- _EXERCISE INPUTS_:
--- START ---

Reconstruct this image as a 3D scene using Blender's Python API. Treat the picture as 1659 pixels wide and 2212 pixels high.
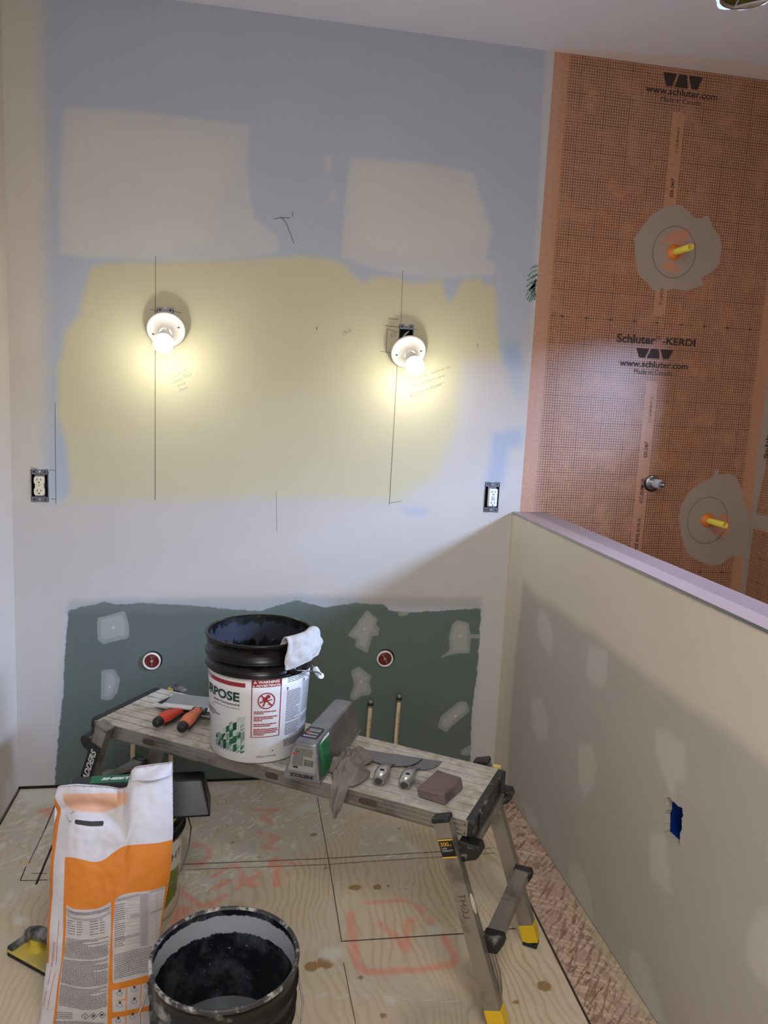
import bpy, bmesh, math, random
import numpy as np
from mathutils import Vector, Matrix, noise as mnoise
for o in list(bpy.data.objects): bpy.data.objects.remove(o)
COL = bpy.context.scene.collection
SC = bpy.context.scene
random.seed(7); RNG = np.random.default_rng(11)
PI = math.pi

# ------------------------------------------------------------------ camera
FPX = 1684.44
CAM = np.array([0.7975, -2.9046, 1.5224])
MR = np.array([[0.98360575, -0.17350659, 0.04914469],
               [0.02195215, -0.15529237, -0.98762462],
               [0.17899117, 0.97251208, -0.14893763]])   # rows: right, down, forward
cd = bpy.data.cameras.new('camera'); cam = bpy.data.objects.new('camera', cd); COL.objects.link(cam)
cd.sensor_fit = 'VERTICAL'; cd.sensor_height = 36; cd.lens = FPX/2212*36; cd.clip_start = .05
r, d_, f_ = MR
cam.matrix_world = Matrix(((r[0], -d_[0], -f_[0], CAM[0]), (r[1], -d_[1], -f_[1], CAM[1]),
                           (r[2], -d_[2], -f_[2], CAM[2]), (0, 0, 0, 1)))
SC.camera = cam

# ------------------------------------------------------------------ light / exposure
SC.view_settings.view_transform = 'Standard'; SC.view_settings.look = 'None'
SC.view_settings.gamma = 1; SC.view_settings.exposure = 0.0; SC.view_settings.use_curve_mapping = False
W = bpy.data.worlds.new('world'); SC.world = W; W.use_nodes = True
W.node_tree.nodes['Background'].inputs[0].default_value = (.62, .74, 1, 1)
W.node_tree.nodes['Background'].inputs[1].default_value = 0.6
BULB = 98.0                 # emission strength of the two bare bulbs
def area(name, loc, rot, sx, sy, power, color, spread=PI):
    l = bpy.data.lights.new(name, 'AREA'); l.shape = 'RECTANGLE'; l.size = sx; l.size_y = sy
    l.energy = power; l.color = color; l.spread = spread
    o = bpy.data.objects.new(name, l); COL.objects.link(o); o.location = loc; o.rotation_euler = rot; return o
# bright sky beyond the small window in the right-hand wall of the shower; the opening shapes the beam
area('sky_outside_window', (4.2, -3.0, 2.68), (0, PI/2, 0), 1.3, 3.2, 3000.0, (.46, .63, 1.0))
# ceiling fitting in the room behind the photographer
area('room_ceiling_light', (1.0, -2.9, 2.74), (0, 0, 0), .7, .7, 32.0, (1.0, .98, .97))
area('rear_fill_light', (0.9, -3.5, 1.5), (PI/2, 0, 0), 1.2, 1.7, 16.0, (.95, .97, 1.0))  # unseen soft fill added near the rear wall to lift the ambient light

# ------------------------------------------------------------------ pixel of the photo -> point on a plane of the room
def ray(x, y): return MR.T @ np.array([(x-829.5)/FPX, (y-1106)/FPX, 1.0])
def onz(x, y, z=0): d = ray(x, y); return CAM + d*(z-CAM[2])/d[2]
def ony(x, y, Y=0): d = ray(x, y); return CAM + d*(Y-CAM[1])/d[1]
def onx(x, y, X): d = ray(x, y); return CAM + d*(X-CAM[0])/d[0]
def wall(pts): return [(lambda p: (p[0], p[2]))(ony(*q)) for q in pts]
def flo(pts, z=0): return [tuple(onz(*q, z)[:2]) for q in pts]
HC, XH, HH, XR, XM = 2.782, 1.848, 1.088, 2.891, 1.877
XH2 = 1.985                                      # far side of the half wall

# ------------------------------------------------------------------ tags
def tag(o, label=None, cat=None, group=None, kind=None):
    if label: o['label'] = label
    if cat: o['category'] = cat
    if group: o['group'] = group
    if kind: o['kind'] = kind
    return o
def empty(name, loc, rz=0, label=None, cat=None, group=None, rot=None):
    o = bpy.data.objects.new(name, None); COL.objects.link(o); o.location = loc
    o.rotation_euler = rot if rot else (0, 0, rz); o.empty_display_size = .05
    return tag(o, label, cat, group)

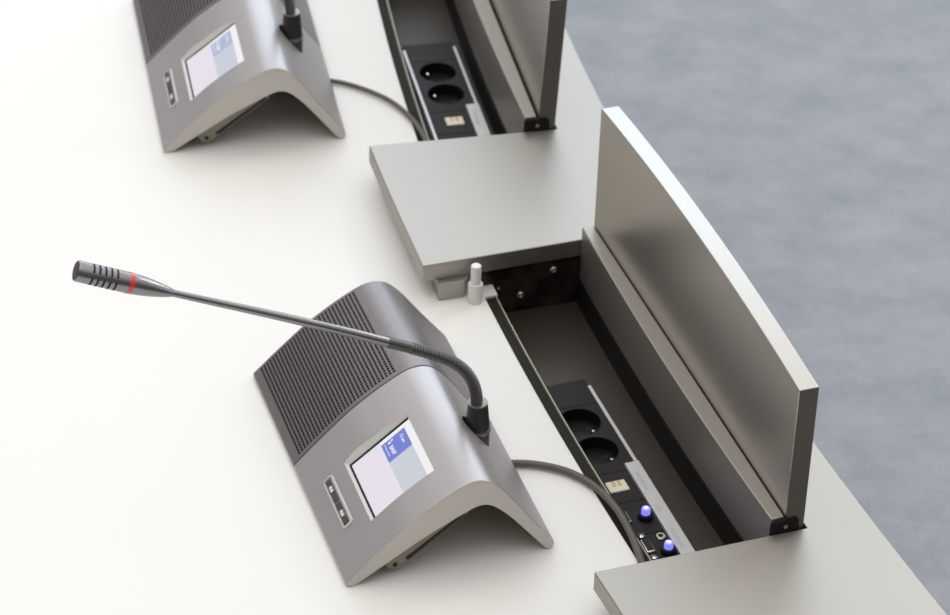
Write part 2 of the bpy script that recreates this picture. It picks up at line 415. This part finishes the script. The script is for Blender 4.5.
    part('audio_jack', lathe(bmesh.new(), [(.0042, H - .001), (.0042, H + .0014), (.0036, H + .002), (.0022, H + .002), (.0021, H - .001)], Matrix.Translation((.2185, .0180, 0)), 28), M['chrome'], smooth=True)
    u = part('usb_port', box(bmesh.new(), (.1800, .0335, H - .002), (.1945, .0405, H + .0020)), M['chrome'], bevel=.0008)
    part('port_face', box(bmesh.new(), (.1812, .0347, H + .0018), (.1933, .0393, H + .0024)), M['slot'], u)
    return root
module(4.693, 19.2, 4.693, 22.2, 0., ((.0148, -.0065), (.0145, -.0075)), 'black socket strip with two blue lit plugs in the nearer cable bay', True)
module(4.668, 12.1, 4.669, 14.7, .008, ((.001, .0105), (.001, .0115)), 'black socket strip between two pale rails in the cable bay at the top', False)
# ------------------------------------------------------------------ conference units
PROF = [(-.0030, .0040), (.018, .0255), (.042, .0485), (.058, .0612), (.073, .0717), (.088, .0806), (.096, .0838), (.104, .0846), (.111, .0832), (.118, .0788), (.1285, .0670), (.148, .0390), (.1690, .0105)]
INN = [(.1600, .0060), (.1355, .0375), (.1230, .0510), (.1150, .0570), (.107, .0585), (.099, .0560), (.085, .0490), (.060, .0355), (.0275, .0150), (.0060, .0010)]
def outer():
    pts = [Vector((p[0], p[1], 0)) for p in PROF]; return [(v.x, v.y) for v in catmull(pts, 12)]
OUT = outer()
def foot_profile(inset=0.):
    o = list(OUT)
    # rounded feet
    right = [(.1705, .0075), (.1710, .0045), (.1700, .0015), (.1670, 0.), (.1640, .0010)]
    left = [(.0030, 0.), (.0, -.0), (-.0022, .0010), (-.0034, .0025)]
    ii = [(v.x, v.y) for v in catmull([Vector((p[0], p[1], 0)) for p in INN], 4)]
    return o + right + ii + left
def arclen():
    d = [0.]
    for a, b_ in zip(OUT, OUT[1:]): d.append(d[-1] + math.hypot(b_[0] - a[0], b_[1] - a[1]))
    return d
AL = arclen()
def s_at_x(x):
    for (a, b_, s0, s1) in zip(OUT, OUT[1:], AL, AL[1:]):
        if a[0] <= x <= b_[0]: return s0 + (s1 - s0) * (x - a[0]) / (b_[0] - a[0])
def z_at_x(x):
    for a, b_ in zip(OUT, OUT[1:]):
        if a[0] <= x <= b_[0]: return a[1] + (b_[1] - a[1]) * (x - a[0]) / (b_[0] - a[0])
def shell(name, y0, y1, ms, parent, uv=False, taper=1.):
    pf = foot_profile(); n = len(pf); ns = 1
    bm = bmesh.new(); A = [bm.verts.new((x, y0, z)) for x, z in pf]; B = [bm.verts.new((x, y1, z * taper)) for x, z in pf]
    e0 = bm.faces.new(A); bm.faces.new(B[::-1])
    if len(ms) > 2: e0.material_index = 2
    side = []
    for i in range(n):
        f = bm.faces.new((A[(i + 1) % n], A[i], B[i], B[(i + 1) % n])); side.append((i, f)); f.material_index = 1 if i > len(OUT) + 4 and i < n - 5 else 0
    if uv:
        ly = bm.loops.layers.uv.new('UVMap'); s0, s1 = s_at_x(.0020), s_at_x(.0860); v0, v1 = .1605, .2835
        for f in bm.faces:
            for lp in f.loops: lp[ly].uv = (-5, -5)
        for i, f in side:
            if i < len(OUT) - 1:
                for lp in f.loops:
                    x, y, z = lp.vert.co
                    j = i if abs(x - pf[i][0]) < abs(x - pf[(i + 1) % n][0]) else i + 1
                    lp[ly].uv = ((AL[j] - s0) / (s1 - s0), (y - v0) / (v1 - v0))
    return add(name, bm, ms, parent, bevel=.0009, seg=2)
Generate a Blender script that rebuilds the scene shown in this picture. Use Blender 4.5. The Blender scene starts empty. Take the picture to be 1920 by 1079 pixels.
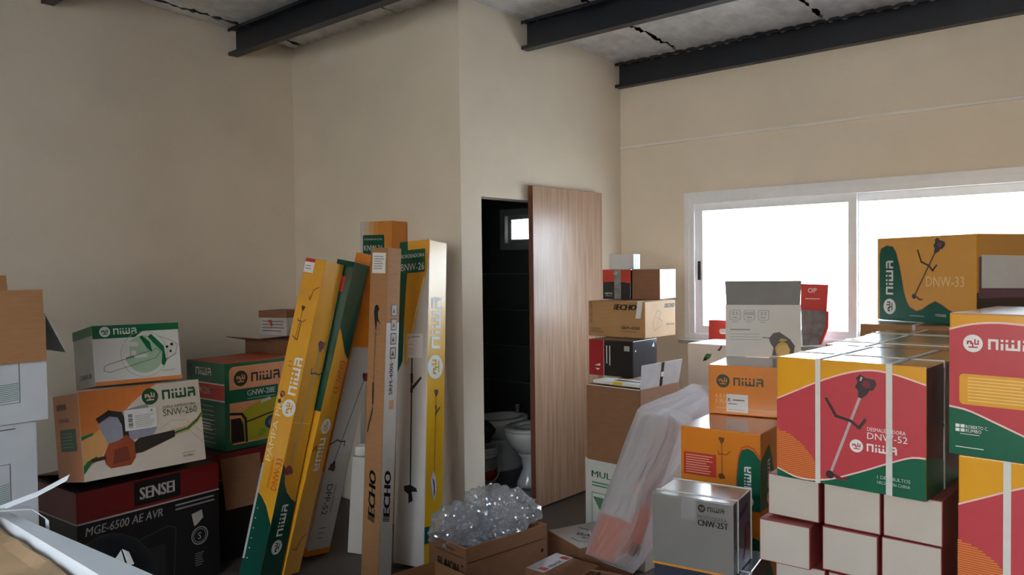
import bpy, bmesh, math, random
from mathutils import Vector, Matrix, Euler, noise
R = math.radians
random.seed(7)
S = bpy.context.scene
COL = S.collection
# ------------------------------------------------------------------ camera
CAM_H = 1.55
F_PX = 1475.0
yaw, pit, rol = R(40.86), R(-1.44), R(-0.68)
fw = Vector((math.cos(yaw)*math.cos(pit), math.sin(yaw)*math.cos(pit), math.sin(pit)))
rt0 = Vector((math.sin(yaw), -math.cos(yaw), 0)); up0 = rt0.cross(fw)
rt = rt0*math.cos(rol) + up0*math.sin(rol); up = up0*math.cos(rol) - rt0*math.sin(rol)
cam = bpy.data.cameras.new('camera'); camo = bpy.data.objects.new('camera', cam); COL.objects.link(camo)
cam.sensor_width = 36; cam.lens = F_PX/1920*36; cam.clip_start = .05
camo.matrix_world = Matrix(((rt.x, up.x, -fw.x, 0), (rt.y, up.y, -fw.y, 0), (rt.z, up.z, -fw.z, CAM_H), (0, 0, 0, 1)))
S.camera = camo
# ------------------------------------------------------------------ light and exposure
S.view_settings.view_transform = 'Standard'; S.view_settings.look = 'None'
S.view_settings.gamma = 1; S.view_settings.use_curve_mapping = False
S.view_settings.exposure = 3.7
wd = bpy.data.worlds.new('sky'); S.world = wd; wd.use_nodes = True
bg = wd.node_tree.nodes['Background']; bg.inputs[0].default_value = (.76, .87, 1, 1); bg.inputs[1].default_value = 1.6
def portal(name, loc, rot, sx, sy):
    l = bpy.data.lights.new(name, 'AREA'); l.shape = 'RECTANGLE'; l.size = sx; l.size_y = sy
    l.cycles.is_portal = True
    o = bpy.data.objects.new(name, l); COL.objects.link(o); o.location = loc; o.rotation_euler = rot
# room planes (metres): x runs along the bathroom front wall, y along the window wall
UB, UD, VC, VA = 3.258, 4.945, 3.2, 4.865
UL, VR = -2.6, -2.2                                   # walls behind the camera
WIN = (.47, 2.644, 1.043, 2.018)                      # window in the right wall: y0 y1 z0 z1
SHOP = (-2.0, 2.0, 1.0, 2.8)                          # shop front behind the camera, in wall x = UL
portal('window_portal', (UD+.1, (WIN[0]+WIN[1])/2, (WIN[2]+WIN[3])/2), (0, R(90), 0), WIN[3]-WIN[2], WIN[1]-WIN[0])
portal('shop_front_portal', (UL-.1, (SHOP[0]+SHOP[1])/2, (SHOP[2]+SHOP[3])/2), (0, R(-90), 0), SHOP[3]-SHOP[2], SHOP[1]-SHOP[0])
def ceil_z(u): return 3.035 + .062*(4.9-u)
# ------------------------------------------------------------------ materials
def lin(c):
    if isinstance(c, str):
        c = c.lstrip('#'); c = [int(c[i:i+2], 16)/255 for i in (0, 2, 4)]
        c = [x/12.92 if x <= .04045 else ((x+.055)/1.055)**2.4 for x in c]
    return tuple(c)
MATS = {}
def base_mat(name):
    m = bpy.data.materials.new(name); m.use_nodes = True
    return m, m.node_tree.nodes, m.node_tree.links, m.node_tree.nodes['Principled BSDF']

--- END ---

- _GOAL_: List every line above containing the word "script".

- _THE ANSWER_:
Write part 2 of the bpy script that recreates this picture. It picks up at line 415. This part finishes the script. The script is for Blender 4.5.
Generate a Blender script that rebuilds the scene shown in this picture. Use Blender 4.5. The Blender scene starts empty. Take the picture to be 1920 by 1079 pixels.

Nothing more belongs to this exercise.